コンピュータの世界で「リンク」というと、次の2つが頭に浮かびます。
- ウェッブページのハイパーテキスト
- ファイルシステムのファイル(ディレクトリ)リンク
しかし、携帯端末で稼働するモバイルアプリでは、また別の意味を持ちます。
モバイルアプリの「リンク」とは「アプリから同一端末内の他アプリを呼び出すこと」です。
3つの種類に分類されているので、違いと特徴をここに整理します。
モバイルアプリのリンク
携帯端末で稼働するモバイルアプリにおいて「リンク」とは、「アプリから同一端末内の他アプリを呼び出すこと」です。
例えば以下は、名刺管理アプリからカメラアプリを呼び出して、顔写真を名刺データへ追加しています。

特に新しい技術ではなく、Androidは登場した当初から「リンク」の仕組みを持っています。
「アプリコンポーネントの連携」が「リンク」です。
※詳細は「アプリケーションコンポーネント(App component)」を参照
呼び出しは、Intentオブジェクトへ呼び出したいコンポーネントの「Action、Category、Data(URI)」を指定し、システムへ要求すれば、該当のコンポーネントが起動されます。
この「リンク」ですが、3つの種類に分類されています。ただし、種類と言っても全くの別物ではなく、図のような集合関係にあります。

Deep Links
「Deep Links」は様々なスキームをURIへ指定するリンクです。
スキームの違いで、リンク先のアプリが変わります。

カスタムSchemeを定義して、ユーザー独自の呼び出しを行うことも可能です。
「Deep」が付く理由は、アプリのトップベージではなく、公開されていればアプリ内の任意のページを呼び出せるためです。
Web Links
「Web Links」は、Deep Linksの中でスキームhttp/httpsをURIへ指定するリンクです。

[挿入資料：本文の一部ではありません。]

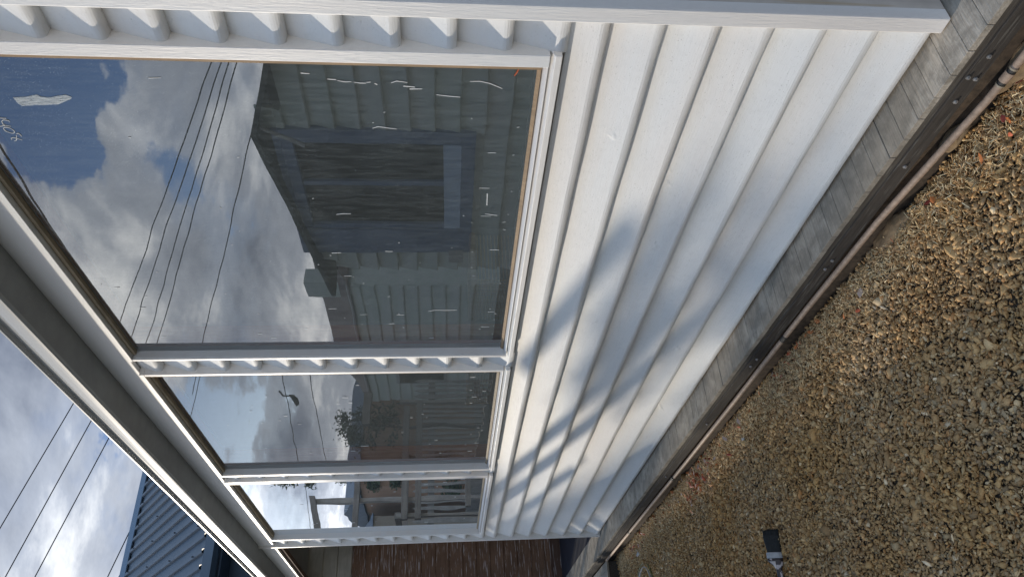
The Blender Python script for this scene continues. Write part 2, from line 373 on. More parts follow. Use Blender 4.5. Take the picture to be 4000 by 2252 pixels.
def poly_cloud(name, cen, size, flat, colr, base, faces, material, label, cat, tilt=0.35, jit=0.35, kind='stuff', par=None):
    n = len(cen); k = len(base)
    V = base[None] * (1 + rng.uniform(-jit, jit, (n, k, 1)))
    V = V * (size[:, None] * flat)[:, None, :]
    Rz = rotm(n)
    # mostly lying flat: yaw + a moderate tilt
    yaw = rng.uniform(0, 2 * np.pi, n); c, s = np.cos(yaw), np.sin(yaw); zz = np.zeros(n); oo = np.ones(n)
    Y = np.stack([np.stack([c, -s, zz], -1), np.stack([s, c, zz], -1), np.stack([zz, zz, oo], -1)], -2)
    ta = rng.normal(0, tilt, n); tb = rng.normal(0, tilt, n)
    A = np.stack([np.stack([oo, zz, zz], -1), np.stack([zz, np.cos(ta), -np.sin(ta)], -1), np.stack([zz, np.sin(ta), np.cos(ta)], -1)], -2)
    B = np.stack([np.stack([np.cos(tb), zz, np.sin(tb)], -1), np.stack([zz, oo, zz], -1), np.stack([-np.sin(tb), zz, np.cos(tb)], -1)], -2)
    T = B @ A @ Y
    V = np.einsum('nij,nkj->nki', T, V) + cen[:, None, :]
    V = (V * U).reshape(-1, 3).astype(np.float32)
    F = (faces[None] + (np.arange(n) * k)[:, None, None]).reshape(-1, faces.shape[1])
    me = bpy.data.meshes.new(name); me.vertices.add(len(V)); me.vertices.foreach_set('co', V.ravel())
    me.loops.add(F.size); me.loops.foreach_set('vertex_index', F.ravel().astype(np.int32))
    me.polygons.add(len(F)); me.polygons.foreach_set('loop_start', (np.arange(len(F)) * F.shape[1]).astype(np.int32))
    me.update(calc_edges=True)
    at = me.color_attributes.new('col', 'FLOAT_COLOR', 'POINT')
    cc = np.concatenate([np.repeat(colr, k, 0), np.ones((n * k, 1))], 1).astype(np.float32); at.data.foreach_set('color', cc.ravel())
    me.materials.append(material); o = bpy.data.objects.new(name, me); COL.objects.link(o)
    if par: o.parent = par
    elif label: tag(o, label, cat, kind=kind)
    return o
def in_view(x, y, z, mx, my):
    a, b, w = world_to_px(x, y, z); return (w > 0.5) & (a > -mx) & (a < 4000 + mx) & (b > -my) & (b < 2252 + my)
NS = 350000
x = rng.uniform(-52, 12, NS); y = rng.uniform(-12, -1.0, NS)
z = G0 - 0.035 * np.maximum(0, -1.2 - y)
a_, b_, w_ = world_to_px(x, y, z)
keep = (w_ > 1) & (a_ > 1500) & (a_ < 5000) & (b_ > -700) & (b_ < 3000)
keep &= rng.uniform(size=NS) < np.clip(1.15 - (w_ - 12) * 0.004, 0.5, 1)
x, y, z = x[keep], y[keep], z[keep]; n = len(x)
size = rng.lognormal(math.log(0.0405), 0.40, n); size = np.clip(size, 0.026, 0.16)
clump = np.array([mnoise.noise(Vector((a * 0.5, b * 0.5, 0))) for a, b in zip(x, y)])
size *= 1 + 0.25 * clump
zz = z + rng.uniform(-0.085, 0.06, n) + 0.05 * np.array([mnoise.noise(Vector((a * 0.6, b * 0.6, 3))) for a, b in zip(x, y)])
flat = np.stack([rng.uniform(0.85, 1.45, n), rng.uniform(0.7, 1.0, n), rng.uniform(0.22, 0.52, n)], 1)
pal = np.array([(0.30, 0.225, 0.135), (0.36, 0.28, 0.17), (0.24, 0.18, 0.11), (0.30, 0.27, 0.21), (0.20, 0.165, 0.125), (0.42, 0.36, 0.26), (0.33, 0.21, 0.11), (0.52, 0.50, 0.45)])
ci = rng.choice(8, n, p=[.27, .2, .2, .12, .1, .06, .035, .015]); colr = pal[ci] * rng.uniform(0.75, 1.15, (n, 1))
tone = np.clip(0.5 + 1.2 * np.array([mnoise.noise(Vector((a * 0.35 + 9, b * 0.35, 5))) for a, b in zip(x, y)]), 0, 1)[:, None]
colr = colr * np.array([[1.74, 1.50, 1.17]])
colr = colr * (1 - tone * 0.3 * np.array([[0.1, 0.45, 1.1]]))
poly_cloud('gravel', np.stack([x, y, zz], 1), size, flat, colr, ico, icf, m_gravel, 'bed of small tan and brown angular gravel beside the timber deck', 'gravel', tilt=0.62, jit=0.5)
print('stones', n)

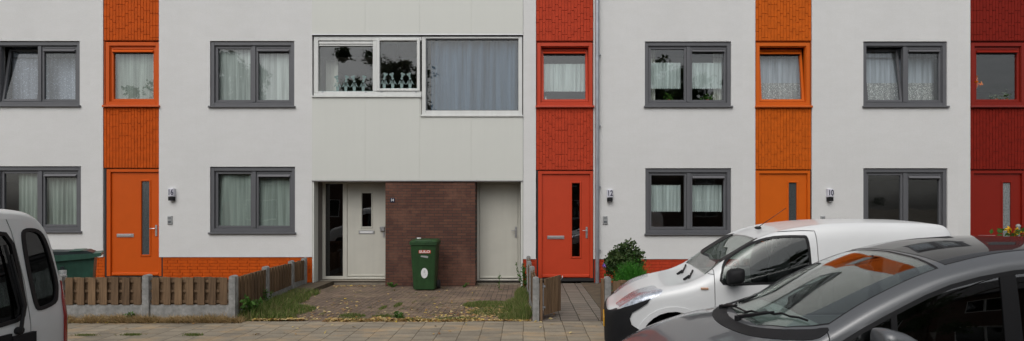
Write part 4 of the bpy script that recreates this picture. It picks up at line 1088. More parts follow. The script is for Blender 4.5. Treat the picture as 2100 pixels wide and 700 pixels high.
# sunflowers
X, Y = PX(2078, 10.2), 10.2
t = thing('sunflower_pot', 'potted sunflower plant at the right edge, in front of the dark red door', 'plant', (X, Y, .015)); r_ = random.Random(3)
m = MB(); m.tube([(X, Y, .015), (X, Y, .32)], [.13, .17], 14); m.build('pot', M['terracotta'], t, 40)
m = MB()
hd = [(PX(2066, Y), PZ(472, Y)), (PX(2083, Y), PZ(476, Y)), (PX(2102, Y), PZ(474, Y)), (PX(2092, Y), PZ(466, Y))]
for a, b in hd: m.tube([(X, Y, .3), ((X + a) / 2, Y, .9), (a, Y, b)], .009, 5)
m.build('stem', M['weed'], t)
leaves(260, lambda: (X + r_.gauss(0, .14), Y + r_.gauss(0, .08), r_.uniform(.5, 1.38)), .07, r_).build('foliage', M['weed'], t, fix=False)
for a, b in hd[:3]: leaves(26, lambda: (a + r_.gauss(0, .03), Y - .04, b + r_.gauss(0, .03)), .045, r_).build('blossom', M['yellow_flower'], t, fix=False)
m = MB(); m.tube([(PX(2086, Y), Y - .02, .3), (PX(2086, Y), Y - .02, PZ(464, Y))], .03, 8); m.sphere((PX(2086, Y), Y - .02, PZ(464, Y)), .04); m.build('stake', M['concrete'], t, 50)

# ------------------------------------------------------------------ vehicles
def catmull(P, n):
    """P (k,d) -> resampled through the points, n per span, limited overshoot"""
    P = np.asarray(P, float); k = len(P); out = []
    for i in range(k - 1):
        p0, p1, p2, p3 = P[max(i - 1, 0)], P[i], P[i + 1], P[min(i + 2, k - 1)]
        for j in range(n):
            t = j / n; out.append(.5 * ((2 * p1) + (-p0 + p2) * t + (2 * p0 - 5 * p1 + 4 * p2 - p3) * t * t + (-p0 + 3 * p1 - 3 * p2 + p3) * t ** 3))
    out.append(P[-1]); return np.array(out)
def loft_pts(stations, nx=5, npr=4):
    """stations: (x, [(y, z) ...bottom centre to top centre]); returns grid [x][prof] of half body"""
    prof = [catmull(p, npr) for _, p in stations]
    A = np.array([np.column_stack([np.full(len(p), s[0]), p]) for s, p in zip(stations, prof)])   # (ns, np, 3)
    B = np.stack([catmull(A[:, j, :], nx) for j in range(A.shape[1])], 1)
    B[:, :, 1] = np.maximum(B[:, :, 1], 0); B[:, 0, 1] = 0; B[:, -1, 1] = 0
    return B
def loft_mesh(B, Yc, off=0.0, warp=None):
    """closed body; mirrored round Yc"""
    nx, npf, _ = B.shape
    V = []; 
    for i in range(nx):
        for j in range(npf): V.append((B[i, j, 0], Yc - B[i, j, 1], B[i, j, 2]))
        for j in range(npf - 2, 0, -1): V.append((B[i, j, 0], Yc + B[i, j, 1], B[i, j, 2]))
    n = 2 * npf - 2; Fc = []
    for i in range(nx - 1):
        for j in range(n): Fc.append((i * n + j, i * n + (j + 1) % n, (i + 1) * n + (j + 1) % n, (i + 1) * n + j))
    # caps as strips between mirrored points
    for i in (0, nx - 1):
        for j in range(npf - 1):
            a, b = i * n + j, i * n + j + 1
            a2 = i * n + ((n - j) % n); b2 = i * n + (n - j - 1)
            q_ = [a, b, b2, a2]; q_ = list(dict.fromkeys(q_))
            if len(q_) >= 3: Fc.append(tuple(q_))
    if warp: V = [warp(*p) for p in V]
    me = bpy.data.meshes.new('loft'); me.from_pydata(V, [], Fc)
    bm = bmesh.new(); bm.from_mesh(me); bmesh.ops.remove_doubles(bm, verts=bm.verts, dist=1e-5); bmesh.ops.recalc_face_normals(bm, faces=bm.faces)
    if off:
        bm.normal_update()
        vn = {v: v.normal.copy() for v in bm.verts}
        for v in bm.verts: v.co += vn[v] * off
    bm.to_mesh(me); bm.free(); return me
def join_meshes(ms):
    bm = bmesh.new()
    for me in ms: bm.from_mesh(me)
    me = bpy.data.meshes.new('j'); bm.to_mesh(me); bm.free(); return me
def shell_mesh(B, Yc, o_out, o_in, warp=None):
    a = loft_mesh(B, Yc, o_out, warp); b = loft_mesh(B, Yc, o_in, warp); b.flip_normals(); return join_meshes([a, b])
def boolean(me, cut, op):
    o = bpy.data.objects.new('a', me); c = bpy.data.objects.new('b', cut); COL.objects.link(o); COL.objects.link(c)
    md = o.modifiers.new('b', 'BOOLEAN'); md.operation = op; md.object = c; md.solver = 'EXACT'
    n0 = len(me.polygons)
    for us, ht in ((False, True), (True, True), (True, False), (False, False)):
        md.use_self = us; md.use_hole_tolerant = ht
        dg = bpy.context.evaluated_depsgraph_get(); r_ = bpy.data.meshes.new_from_object(o.evaluated_get(dg))
        k = len(r_.polygons)
        if (op == 'DIFFERENCE' and k > .55 * n0) or (op == 'INTERSECT' and 0 < k < .8 * n0 + 60) : break
        print('boolean retry', op, n0, k, us, ht)
    bpy.data.objects.remove(o); bpy.data.objects.remove(c); return r_
def cutter(*prisms):
    m = MB()
    for p in prisms: m.prism(*p)
    return m.mesh('c')
def both(poly, Yc, y0, y1):
    """side prism on both sides of the centre plane"""
    return [(poly, 'y', Yc - y1, Yc - y0), (poly, 'y', Yc + y0, Yc + y1)]
def inset(poly, d):
    n = len(poly); area = sum(poly[i][0] * poly[(i + 1) % n][1] - poly[(i + 1) % n][0] * poly[i][1] for i in range(n)); sg = 1 if area > 0 else -1
    out = []
    for i in range(n):
        p0, p1, p2 = Vector(poly[i - 1]), Vector(poly[i]), Vector(poly[(i + 1) % n]); a = (p1 - p0).normalized(); b = (p2 - p1).normalized()
        na, nb = Vector((-a.y, a.x)) * sg, Vector((-b.y, b.x)) * sg; bi = (na + nb); 
        if bi.length < 1e-6: bi = na
        bi.normalize(); k = d / max(.35, bi.dot(na)); out.append(tuple(p1 + bi * k))
    return out
def smooth_poly(poly, n=4):
    P = np.array(list(poly) + [poly[0], poly[1], poly[2]], float); c = catmull(P, n); k = len(poly) * n
    return [tuple(map(float, p)) for p in c[n:n + k]]
def ribbon(pts, w_):
    """thin polygon following an open polyline"""
    P = [Vector(p) for p in pts]; L_, R_ = [], []
    for i, p in enumerate(P):
        d = (P[min(i + 1, len(P) - 1)] - P[max(i - 1, 0)]).normalized(); n = Vector((-d.y, d.x)) * w_ / 2
        L_.append(tuple(p + n)); R_.append(tuple(p - n))
    return L_ + R_[::-1]
def wz(x_, y_, B_, k=.0):
    """height of the upper surface at plan position"""
    best = None; i = int(np.argmin(abs(B_[:, -1, 0] - x_))); r_ = B_[i]; ya = abs(y_)
    for j in range(len(r_) - 1, 0, -1):
        if r_[j, 1] <= ya <= r_[j - 1, 1]:
            t_ = (ya - r_[j, 1]) / max(1e-6, r_[j - 1, 1] - r_[j, 1]); return r_[j, 2] + (r_[j - 1, 2] - r_[j, 2]) * t_ + k
    return r_[-1, 2] + k
def wheel(parent, X, Y, z, r, side, wd=.19):
    """side -1: outer face towards -Y"""
    m = MB(); prof = [(0.62, .5), (.86, .5), (.97, .42), (1, .3), (1, -.3), (.97, -.42), (.86, -.5), (.62, -.5)]; n = 36; k = len(prof)
    for i in range(n):
        a = 2 * math.pi * i / n
        for rr, yy in prof: m.v.append((X + r * rr * math.cos(a), Y + yy * wd, z + r * rr * math.sin(a)))
    for i in range(n):
        for j in range(k): m.f.append((i * k + j, i * k + (j + 1) % k, ((i + 1) % n) * k + (j + 1) % k, ((i + 1) % n) * k + j))
    w_ = m.build('wheel', M['rubber'], parent, 40)
    m = MB(); yo = Y + side * wd * .42
    m.tube([(X, yo, z), (X, Y - side * .02, z)], r * .18, 16)
    for s in range(7):
        a = 2 * math.pi * s / 7; m.tube([(X, yo, z), (X + r * .6 * math.cos(a), yo + side * -.01, z + r * .6 * math.sin(a))], [.045, .03], 6)
    m.tube([(X, yo - side * .015, z), (X, yo - side * .03, z)], r * .63, 30); m.build('rim', M['alloy'], w_, 40)
    return w_
def seat(m, X, Y, z, d=1):
    """d=1: faces -X"""
    m.sphere((X + .12 * d, Y, z + .10), (.28, .25, .11)); m.sphere((X + .34 * d, Y, z + .38), (.12, .24, .36)); m.sphere((X + .41 * d, Y, z + .82), (.055, .13, .10))

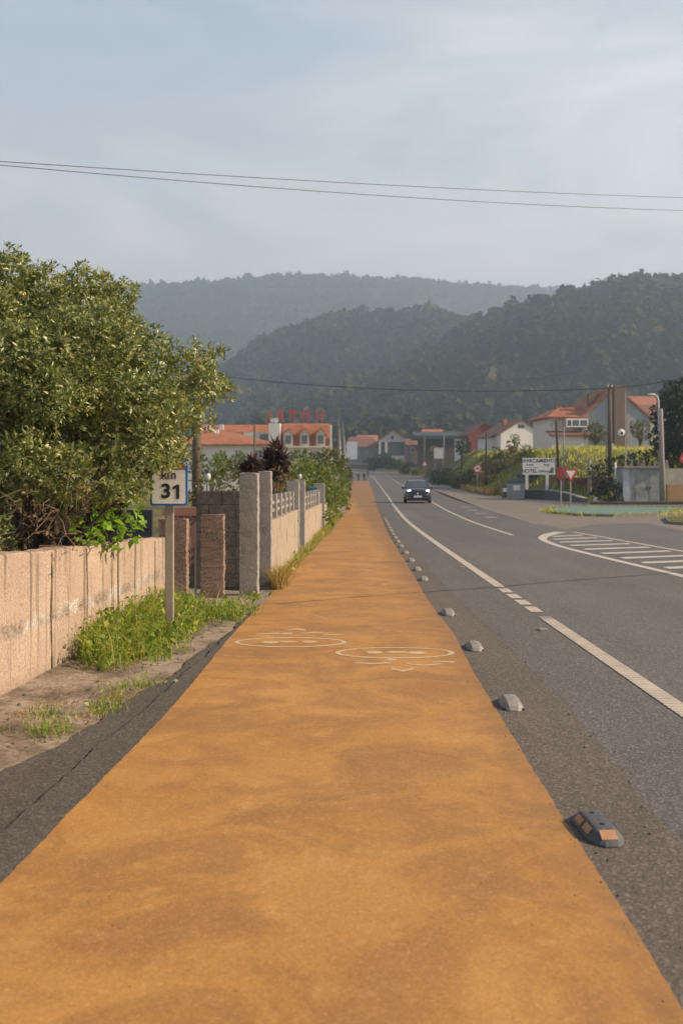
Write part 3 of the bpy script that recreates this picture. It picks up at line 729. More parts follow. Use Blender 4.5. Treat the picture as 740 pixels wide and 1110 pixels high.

スキームがhttp/httpsですから、当然、呼び出されるアプリはウェブブラウザ―になります。
リンクのセキュリティ
リンクの問題点は、同じSchemeに対応して複数のアプリが設定できる点です。
例えば、あなたが開発したアプリをhttpsに対応するアプリに出来ます。そのように、AndroidManifest.xmlへインテントフィルターを定義するだけです。
カスタムSchemeであっても同じで、何の制限もありません。
リンクにおいて、同じSchemeに対応して複数のアプリが存在する場合、システムはアプリのリストを提示して、ユーザーに利用するアプリの選択(アプリチューザー)を求めます。

この時、「悪意のあるアプリ」や「セキュリティの低いアプリ」を選択してしまうと、リンクのセキュリティは崩壊します。
リンクの傍受


App Links
「App Links(正式にはAndroid App Links)」は、Web Linksの中でアプリとWebサイトの所有者が同じ場合に、実行するすことが可能なリンクです。
「同じである?」の検証結果が偽ならば、実行できません。
また、Webサイトへ接続するアプリが一意に定まる(Webサイトがアプリを指定する)ので、アプリチューザーが開くことはありません。リンクを行うと直ちに目的のアプリが呼び出されます。

このような条件を設けることにより、リンクのセキュリティの崩壊が回避できます。
ですので、Web Linksを行う場合は、App Linksにすることが推奨されています。